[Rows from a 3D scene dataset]
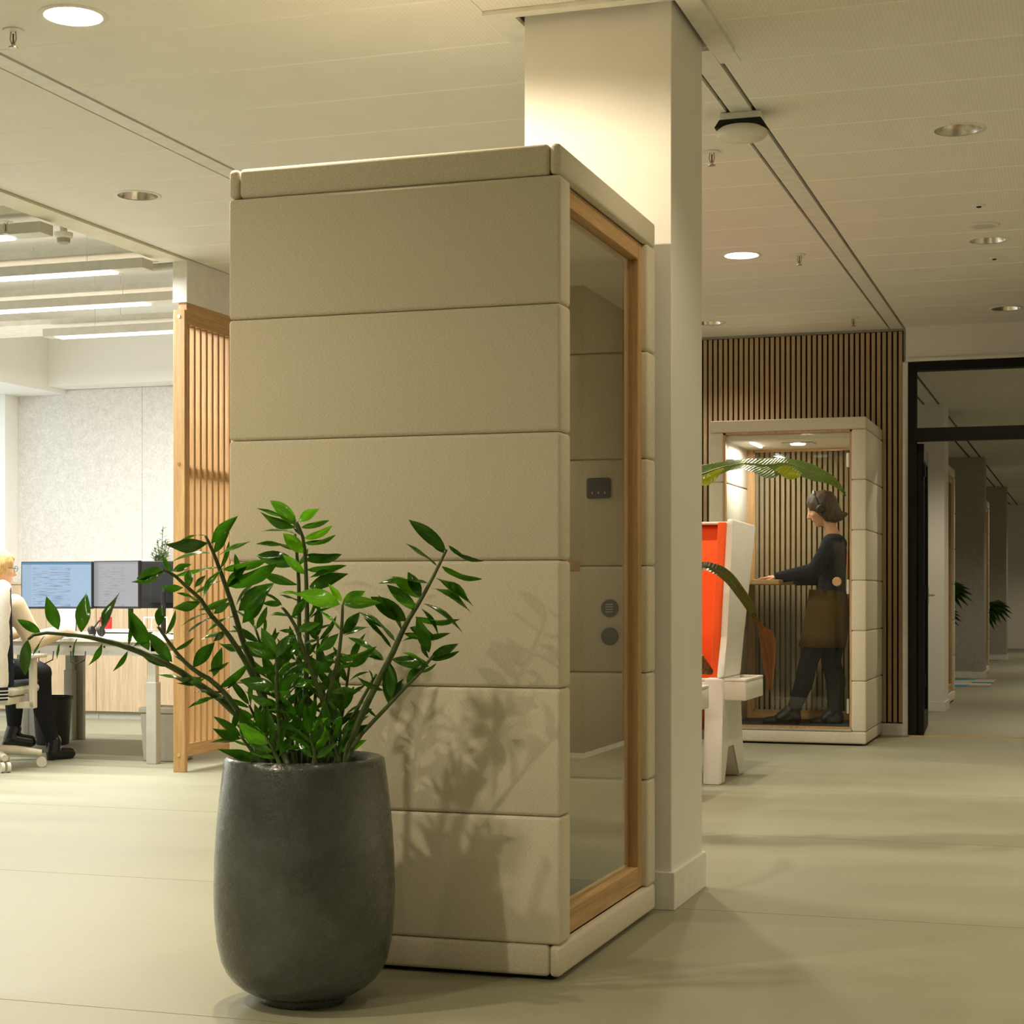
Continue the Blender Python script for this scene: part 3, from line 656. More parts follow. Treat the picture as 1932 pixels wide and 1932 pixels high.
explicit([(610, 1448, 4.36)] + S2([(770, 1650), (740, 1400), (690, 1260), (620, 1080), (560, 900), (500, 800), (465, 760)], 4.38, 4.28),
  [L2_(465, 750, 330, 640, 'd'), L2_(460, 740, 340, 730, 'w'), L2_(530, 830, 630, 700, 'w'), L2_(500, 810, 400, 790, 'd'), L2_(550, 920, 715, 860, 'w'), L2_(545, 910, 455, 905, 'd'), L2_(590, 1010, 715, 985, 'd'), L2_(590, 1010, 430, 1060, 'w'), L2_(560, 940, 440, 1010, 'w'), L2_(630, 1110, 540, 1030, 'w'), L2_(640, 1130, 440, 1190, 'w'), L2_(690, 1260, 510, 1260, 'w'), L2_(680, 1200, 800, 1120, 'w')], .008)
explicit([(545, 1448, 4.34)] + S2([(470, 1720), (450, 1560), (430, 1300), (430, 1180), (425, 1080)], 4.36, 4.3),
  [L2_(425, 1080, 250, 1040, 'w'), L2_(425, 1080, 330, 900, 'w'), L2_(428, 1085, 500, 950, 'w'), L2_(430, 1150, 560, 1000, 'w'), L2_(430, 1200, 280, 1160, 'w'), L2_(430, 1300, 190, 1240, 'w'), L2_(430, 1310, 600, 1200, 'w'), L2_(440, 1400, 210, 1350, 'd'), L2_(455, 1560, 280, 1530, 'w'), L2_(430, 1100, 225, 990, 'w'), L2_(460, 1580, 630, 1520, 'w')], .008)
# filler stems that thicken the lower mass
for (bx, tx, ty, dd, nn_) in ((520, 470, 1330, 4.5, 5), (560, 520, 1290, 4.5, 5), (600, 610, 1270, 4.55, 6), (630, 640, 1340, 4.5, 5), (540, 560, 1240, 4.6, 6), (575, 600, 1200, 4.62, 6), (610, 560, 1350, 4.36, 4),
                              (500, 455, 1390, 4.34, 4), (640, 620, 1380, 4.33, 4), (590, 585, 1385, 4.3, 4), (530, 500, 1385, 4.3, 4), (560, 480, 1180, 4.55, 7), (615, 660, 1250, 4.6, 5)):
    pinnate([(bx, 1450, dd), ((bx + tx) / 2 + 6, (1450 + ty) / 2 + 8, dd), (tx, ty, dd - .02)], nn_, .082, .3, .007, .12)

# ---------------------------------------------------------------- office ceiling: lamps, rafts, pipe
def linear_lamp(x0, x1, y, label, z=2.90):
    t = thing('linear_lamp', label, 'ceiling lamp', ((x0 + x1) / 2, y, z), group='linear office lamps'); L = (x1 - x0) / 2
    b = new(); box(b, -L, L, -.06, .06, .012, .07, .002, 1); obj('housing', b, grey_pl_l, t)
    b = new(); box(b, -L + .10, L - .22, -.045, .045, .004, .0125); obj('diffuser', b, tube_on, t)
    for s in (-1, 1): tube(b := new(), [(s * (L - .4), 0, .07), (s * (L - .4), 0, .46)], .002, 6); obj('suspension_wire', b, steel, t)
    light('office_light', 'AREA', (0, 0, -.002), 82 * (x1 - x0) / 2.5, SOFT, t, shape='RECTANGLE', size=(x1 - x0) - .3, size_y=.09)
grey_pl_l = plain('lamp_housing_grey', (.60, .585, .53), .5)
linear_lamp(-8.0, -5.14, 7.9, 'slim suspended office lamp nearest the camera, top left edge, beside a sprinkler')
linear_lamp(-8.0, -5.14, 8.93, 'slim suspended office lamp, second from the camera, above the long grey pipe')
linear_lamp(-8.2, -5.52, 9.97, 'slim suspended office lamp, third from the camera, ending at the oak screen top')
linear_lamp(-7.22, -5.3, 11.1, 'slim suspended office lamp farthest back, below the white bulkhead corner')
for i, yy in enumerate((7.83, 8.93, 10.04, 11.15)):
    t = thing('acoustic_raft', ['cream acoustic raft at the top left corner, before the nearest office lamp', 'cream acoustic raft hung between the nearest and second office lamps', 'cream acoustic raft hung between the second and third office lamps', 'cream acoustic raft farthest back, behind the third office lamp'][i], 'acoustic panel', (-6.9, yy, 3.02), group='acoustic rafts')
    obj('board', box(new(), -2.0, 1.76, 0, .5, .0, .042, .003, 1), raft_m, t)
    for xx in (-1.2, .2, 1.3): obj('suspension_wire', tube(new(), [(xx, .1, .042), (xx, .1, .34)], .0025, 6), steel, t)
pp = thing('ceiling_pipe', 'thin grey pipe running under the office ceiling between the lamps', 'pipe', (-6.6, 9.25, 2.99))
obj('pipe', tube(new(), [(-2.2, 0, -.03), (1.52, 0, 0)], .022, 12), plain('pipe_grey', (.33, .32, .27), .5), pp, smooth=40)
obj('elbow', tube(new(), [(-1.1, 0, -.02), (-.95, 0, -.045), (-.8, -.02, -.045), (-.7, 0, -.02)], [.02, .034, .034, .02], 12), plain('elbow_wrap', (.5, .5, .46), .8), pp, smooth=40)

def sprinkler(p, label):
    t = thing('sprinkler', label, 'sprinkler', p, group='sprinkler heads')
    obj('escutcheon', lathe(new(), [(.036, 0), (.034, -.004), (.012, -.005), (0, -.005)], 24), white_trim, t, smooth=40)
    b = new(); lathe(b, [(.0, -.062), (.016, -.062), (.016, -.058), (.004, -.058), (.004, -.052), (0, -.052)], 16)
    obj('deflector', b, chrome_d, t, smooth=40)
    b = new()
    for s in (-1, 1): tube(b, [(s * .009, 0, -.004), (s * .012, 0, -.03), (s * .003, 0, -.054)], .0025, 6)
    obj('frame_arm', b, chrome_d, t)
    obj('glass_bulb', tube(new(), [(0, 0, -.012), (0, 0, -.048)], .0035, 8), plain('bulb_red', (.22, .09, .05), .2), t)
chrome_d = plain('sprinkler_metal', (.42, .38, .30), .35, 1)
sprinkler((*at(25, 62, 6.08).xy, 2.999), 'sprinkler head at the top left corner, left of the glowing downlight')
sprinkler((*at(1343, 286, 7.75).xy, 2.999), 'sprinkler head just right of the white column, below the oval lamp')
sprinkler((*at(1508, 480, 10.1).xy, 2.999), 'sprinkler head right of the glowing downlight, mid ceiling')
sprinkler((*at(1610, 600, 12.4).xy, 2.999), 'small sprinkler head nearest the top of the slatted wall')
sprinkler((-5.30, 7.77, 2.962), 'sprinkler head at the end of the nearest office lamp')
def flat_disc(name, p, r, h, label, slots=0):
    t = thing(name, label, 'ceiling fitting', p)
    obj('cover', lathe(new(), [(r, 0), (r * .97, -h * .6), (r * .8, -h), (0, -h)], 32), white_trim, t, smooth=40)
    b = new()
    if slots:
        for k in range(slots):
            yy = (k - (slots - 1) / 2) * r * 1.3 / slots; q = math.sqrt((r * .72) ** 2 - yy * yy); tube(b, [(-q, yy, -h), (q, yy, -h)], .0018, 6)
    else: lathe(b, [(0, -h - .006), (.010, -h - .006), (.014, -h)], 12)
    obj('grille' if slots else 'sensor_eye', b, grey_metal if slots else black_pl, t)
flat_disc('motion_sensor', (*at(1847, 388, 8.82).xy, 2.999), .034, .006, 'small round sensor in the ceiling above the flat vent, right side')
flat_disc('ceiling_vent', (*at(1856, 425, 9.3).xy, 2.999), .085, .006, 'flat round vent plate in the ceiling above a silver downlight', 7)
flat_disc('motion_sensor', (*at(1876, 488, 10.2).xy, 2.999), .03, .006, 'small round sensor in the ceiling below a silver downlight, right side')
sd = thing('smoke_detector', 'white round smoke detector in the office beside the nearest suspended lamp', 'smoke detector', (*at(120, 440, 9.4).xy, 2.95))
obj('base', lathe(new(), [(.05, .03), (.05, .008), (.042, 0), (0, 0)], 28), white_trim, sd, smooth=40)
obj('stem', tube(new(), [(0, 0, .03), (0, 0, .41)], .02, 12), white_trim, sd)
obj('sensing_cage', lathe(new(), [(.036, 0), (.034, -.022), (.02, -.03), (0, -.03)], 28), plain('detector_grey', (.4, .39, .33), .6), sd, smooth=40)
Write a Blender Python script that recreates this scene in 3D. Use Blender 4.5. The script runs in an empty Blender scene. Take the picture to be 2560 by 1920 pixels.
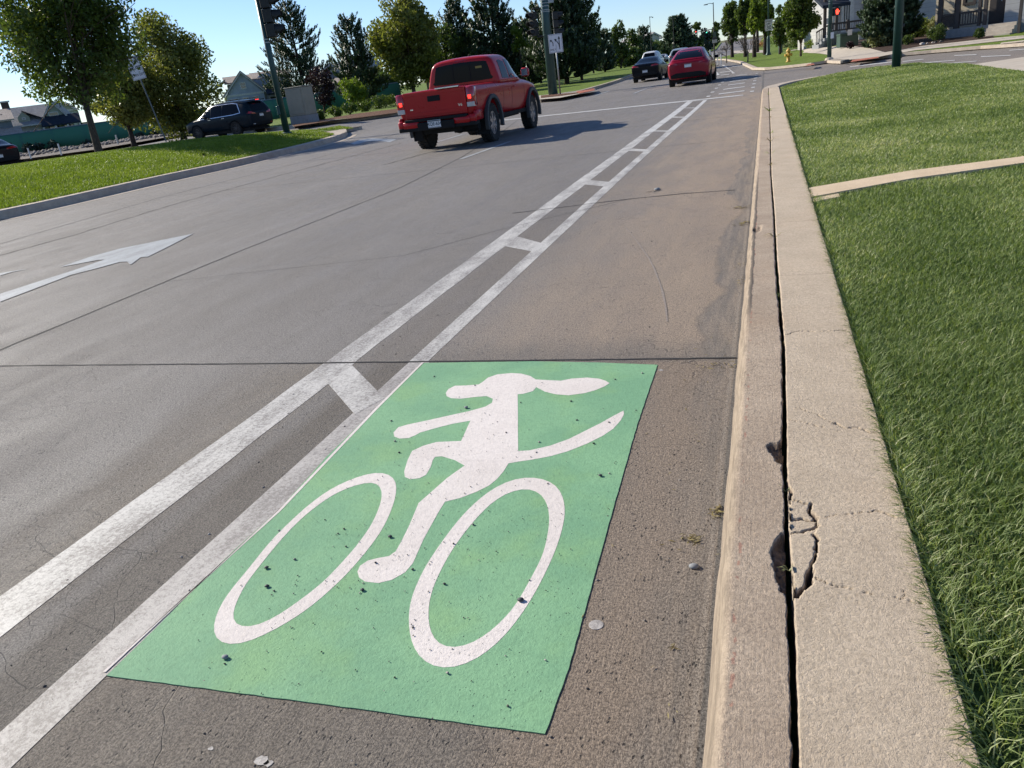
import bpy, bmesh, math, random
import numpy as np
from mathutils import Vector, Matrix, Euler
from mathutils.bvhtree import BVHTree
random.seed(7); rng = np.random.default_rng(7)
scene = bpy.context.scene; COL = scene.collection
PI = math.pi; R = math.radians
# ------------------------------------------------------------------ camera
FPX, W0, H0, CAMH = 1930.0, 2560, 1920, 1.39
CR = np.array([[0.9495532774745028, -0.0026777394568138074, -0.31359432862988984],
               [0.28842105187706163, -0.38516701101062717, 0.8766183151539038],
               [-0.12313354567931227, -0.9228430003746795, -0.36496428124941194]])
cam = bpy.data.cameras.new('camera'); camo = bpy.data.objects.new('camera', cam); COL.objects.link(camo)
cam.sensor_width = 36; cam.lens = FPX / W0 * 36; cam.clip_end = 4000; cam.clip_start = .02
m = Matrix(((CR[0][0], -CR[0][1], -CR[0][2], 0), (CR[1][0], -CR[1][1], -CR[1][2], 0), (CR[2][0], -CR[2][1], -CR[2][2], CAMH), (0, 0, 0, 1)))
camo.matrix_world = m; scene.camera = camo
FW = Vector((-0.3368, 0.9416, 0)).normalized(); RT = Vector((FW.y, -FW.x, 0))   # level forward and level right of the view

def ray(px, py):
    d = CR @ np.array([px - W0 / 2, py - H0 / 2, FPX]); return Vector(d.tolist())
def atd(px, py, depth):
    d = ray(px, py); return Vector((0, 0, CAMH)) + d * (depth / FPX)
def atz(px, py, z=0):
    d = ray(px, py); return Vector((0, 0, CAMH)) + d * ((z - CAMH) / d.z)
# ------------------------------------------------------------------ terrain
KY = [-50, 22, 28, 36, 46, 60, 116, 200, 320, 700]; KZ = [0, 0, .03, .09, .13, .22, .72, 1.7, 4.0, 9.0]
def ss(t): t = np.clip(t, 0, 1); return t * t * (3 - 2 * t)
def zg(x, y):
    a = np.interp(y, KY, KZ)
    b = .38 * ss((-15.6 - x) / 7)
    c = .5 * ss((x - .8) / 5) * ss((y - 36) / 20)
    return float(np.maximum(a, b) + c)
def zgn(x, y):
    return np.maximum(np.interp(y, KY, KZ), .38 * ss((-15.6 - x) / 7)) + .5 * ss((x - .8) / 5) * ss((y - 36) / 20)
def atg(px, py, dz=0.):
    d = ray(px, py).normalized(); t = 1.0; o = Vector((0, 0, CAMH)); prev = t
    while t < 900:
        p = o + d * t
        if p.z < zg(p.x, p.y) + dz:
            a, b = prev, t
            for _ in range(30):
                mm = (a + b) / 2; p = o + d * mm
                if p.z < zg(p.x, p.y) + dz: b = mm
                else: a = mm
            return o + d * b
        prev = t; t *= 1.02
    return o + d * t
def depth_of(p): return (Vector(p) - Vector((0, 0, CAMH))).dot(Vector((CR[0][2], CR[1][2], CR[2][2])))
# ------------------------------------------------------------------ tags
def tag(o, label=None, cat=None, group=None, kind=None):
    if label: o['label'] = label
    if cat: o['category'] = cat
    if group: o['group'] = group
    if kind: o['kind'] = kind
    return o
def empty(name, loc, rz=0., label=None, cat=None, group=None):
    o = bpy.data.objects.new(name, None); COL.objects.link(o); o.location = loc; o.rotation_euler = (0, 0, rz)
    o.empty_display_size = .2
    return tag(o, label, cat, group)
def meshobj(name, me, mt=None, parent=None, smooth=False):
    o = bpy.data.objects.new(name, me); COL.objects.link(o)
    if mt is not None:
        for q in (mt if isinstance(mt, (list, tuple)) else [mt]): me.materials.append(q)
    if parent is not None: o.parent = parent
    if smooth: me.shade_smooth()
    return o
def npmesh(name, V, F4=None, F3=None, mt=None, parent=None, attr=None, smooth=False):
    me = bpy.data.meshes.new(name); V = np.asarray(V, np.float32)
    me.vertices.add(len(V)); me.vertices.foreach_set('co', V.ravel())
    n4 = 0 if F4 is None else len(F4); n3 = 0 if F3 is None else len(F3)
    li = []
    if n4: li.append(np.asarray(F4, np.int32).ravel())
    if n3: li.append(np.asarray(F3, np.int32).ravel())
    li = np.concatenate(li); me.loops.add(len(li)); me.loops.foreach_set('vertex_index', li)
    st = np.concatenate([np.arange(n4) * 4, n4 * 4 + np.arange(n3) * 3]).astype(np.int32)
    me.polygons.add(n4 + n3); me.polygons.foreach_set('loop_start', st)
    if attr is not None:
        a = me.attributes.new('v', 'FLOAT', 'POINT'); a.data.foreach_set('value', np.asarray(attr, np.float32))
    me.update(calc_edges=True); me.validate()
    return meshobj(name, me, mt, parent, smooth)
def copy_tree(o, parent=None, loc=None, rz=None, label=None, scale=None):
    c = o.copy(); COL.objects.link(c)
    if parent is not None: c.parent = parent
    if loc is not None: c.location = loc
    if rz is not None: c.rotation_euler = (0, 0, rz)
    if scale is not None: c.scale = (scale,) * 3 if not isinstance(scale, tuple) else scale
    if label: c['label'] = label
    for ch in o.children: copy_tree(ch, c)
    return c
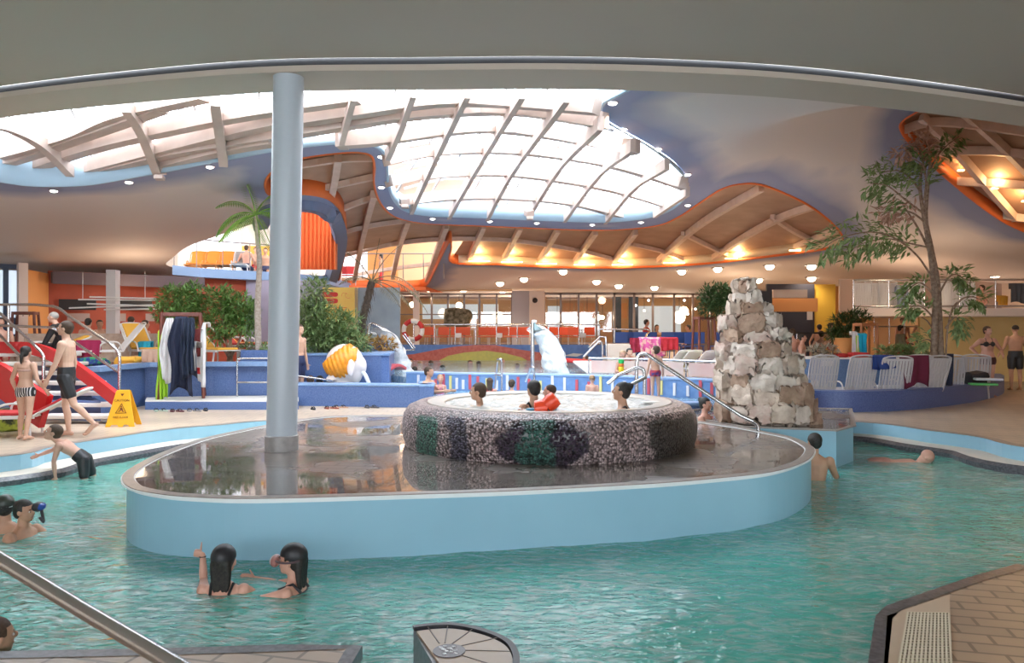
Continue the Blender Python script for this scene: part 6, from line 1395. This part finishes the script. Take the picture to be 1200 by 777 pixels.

* _INSTRUCTIONS TO FOLLOW_:
Up to and including the line containing "pinnate([(bx, 1450, dd), ((bx", repeat every line from the start of the data, but none of the pictures.

* _FULL RESPONSE_:
Continue the Blender Python script for this scene: part 3, from line 656. More parts follow. Treat the picture as 1932 pixels wide and 1932 pixels high.
explicit([(610, 1448, 4.36)] + S2([(770, 1650), (740, 1400), (690, 1260), (620, 1080), (560, 900), (500, 800), (465, 760)], 4.38, 4.28),
  [L2_(465, 750, 330, 640, 'd'), L2_(460, 740, 340, 730, 'w'), L2_(530, 830, 630, 700, 'w'), L2_(500, 810, 400, 790, 'd'), L2_(550, 920, 715, 860, 'w'), L2_(545, 910, 455, 905, 'd'), L2_(590, 1010, 715, 985, 'd'), L2_(590, 1010, 430, 1060, 'w'), L2_(560, 940, 440, 1010, 'w'), L2_(630, 1110, 540, 1030, 'w'), L2_(640, 1130, 440, 1190, 'w'), L2_(690, 1260, 510, 1260, 'w'), L2_(680, 1200, 800, 1120, 'w')], .008)
explicit([(545, 1448, 4.34)] + S2([(470, 1720), (450, 1560), (430, 1300), (430, 1180), (425, 1080)], 4.36, 4.3),
  [L2_(425, 1080, 250, 1040, 'w'), L2_(425, 1080, 330, 900, 'w'), L2_(428, 1085, 500, 950, 'w'), L2_(430, 1150, 560, 1000, 'w'), L2_(430, 1200, 280, 1160, 'w'), L2_(430, 1300, 190, 1240, 'w'), L2_(430, 1310, 600, 1200, 'w'), L2_(440, 1400, 210, 1350, 'd'), L2_(455, 1560, 280, 1530, 'w'), L2_(430, 1100, 225, 990, 'w'), L2_(460, 1580, 630, 1520, 'w')], .008)
# filler stems that thicken the lower mass
for (bx, tx, ty, dd, nn_) in ((520, 470, 1330, 4.5, 5), (560, 520, 1290, 4.5, 5), (600, 610, 1270, 4.55, 6), (630, 640, 1340, 4.5, 5), (540, 560, 1240, 4.6, 6), (575, 600, 1200, 4.62, 6), (610, 560, 1350, 4.36, 4),
                              (500, 455, 1390, 4.34, 4), (640, 620, 1380, 4.33, 4), (590, 585, 1385, 4.3, 4), (530, 500, 1385, 4.3, 4), (560, 480, 1180, 4.55, 7), (615, 660, 1250, 4.6, 5)):
    pinnate([(bx, 1450, dd), ((bx + tx) / 2 + 6, (1450 + ty) / 2 + 8, dd), (tx, ty, dd - .02)], nn_, .082, .3, .007, .12)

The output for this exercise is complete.